The Charlotte, N.C.-based group surprised the PET world May 12 when it announced it was laying off its president of 17 years and two other senior staffers.
The small trade group also had a round of layoffs earlier this year, and now is left with only two employees, mainly to maintain some technical expertise in its core recycling area and keep the group from disappearing entirely.
NAPCOR was a victim of an ultracompetitive economy that forced cuts at the bottle manufacturers and resin suppliers that supply most of the trade group's funding. At the same time, PET recycling companies warn that they, too, are really struggling. The amount of PET being recycled in the United States is stagnating, while Asian companies are driving up prices by purchasing about one-third of the available U.S. recycled PET.
NAPCOR has done good work, and hopefully that will continue. It has developed programs on recycling at large events and provided technical consulting to develop PET recycling over the years. The dedicated staffers who are leaving - President Luke Schmidt, Vice President Don Kneass and regional director Sandi Childs - will be missed in the tight-knit world of PET recycling.
But frankly, some of the hard times in recycling are of the industry's own making, because it has been unable, or unwilling, to support actions like bottle bills that would really help.
We've long supported container deposits because they're hands-down more effective than what we have now. One comprehensive study in 2002 found that bottle bills have a recycling rate of 60-80 percent, and curbside systems have a rate of 20 percent.

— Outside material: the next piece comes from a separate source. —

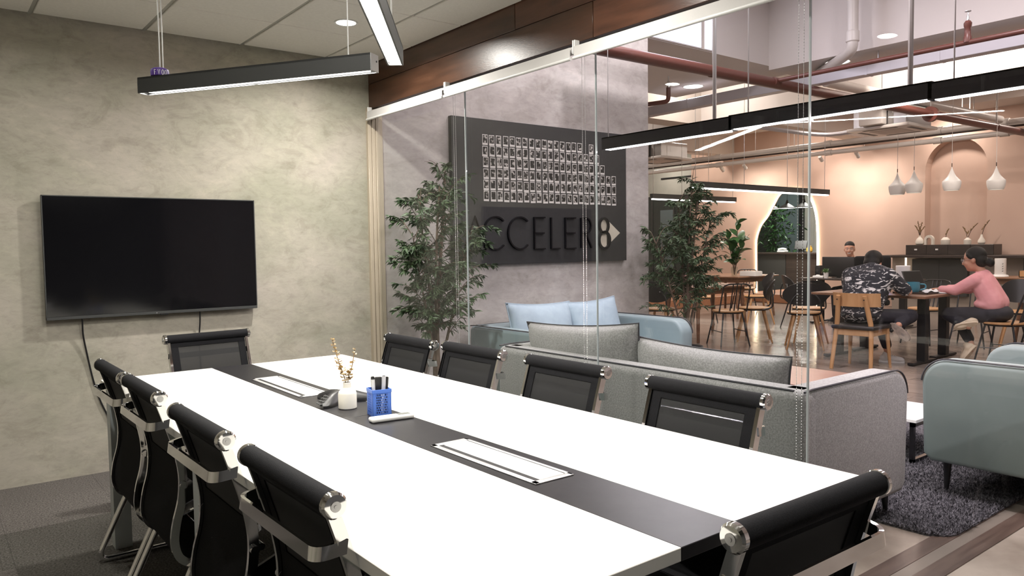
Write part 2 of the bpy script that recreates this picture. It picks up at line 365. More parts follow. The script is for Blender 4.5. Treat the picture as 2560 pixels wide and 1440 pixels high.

Of course, deposit systems cost more. That same study found that bottle bills cost about 2.2 cents per container, vs. 1.7 cents in curbside systems. A key question is, who pays that cost? Industry, including NAPCOR and its customer groups, bear much of the cost of implementing deposit systems. They have reasonable concerns.
But much of the response from industry - and that includes NAPCOR and its customer groups like the soft drink industry and grocery stores - has been to try to shift the burden onto curbside systems, where taxpayers bear the cost. That's not a reasonable response.
The situation in PET recycling is difficult. Recycling rates for PET containers have dropped from 40 percent in 1995 to 20 percent in 2002.
Recyclers and their trade groups are warning of trouble, as coverage in this week's special report details. And the soft drink industry has summoned its PET suppliers to talk strategy.
We don't see bottle bills as the be-all and end-all. Some recyclers suggest looking at systems in place in parts of Canada and Europe, which more broadly tax all packaging as a way to boost recycling.
If that would address some objections in the soft drink industry that bottle bills unfairly single out one type of packaging, they're worth pursuing.
But what's needed is a real willingness to sit down and look at how to boost PET recycling, and not simply trying to pass the buck, or the bottle.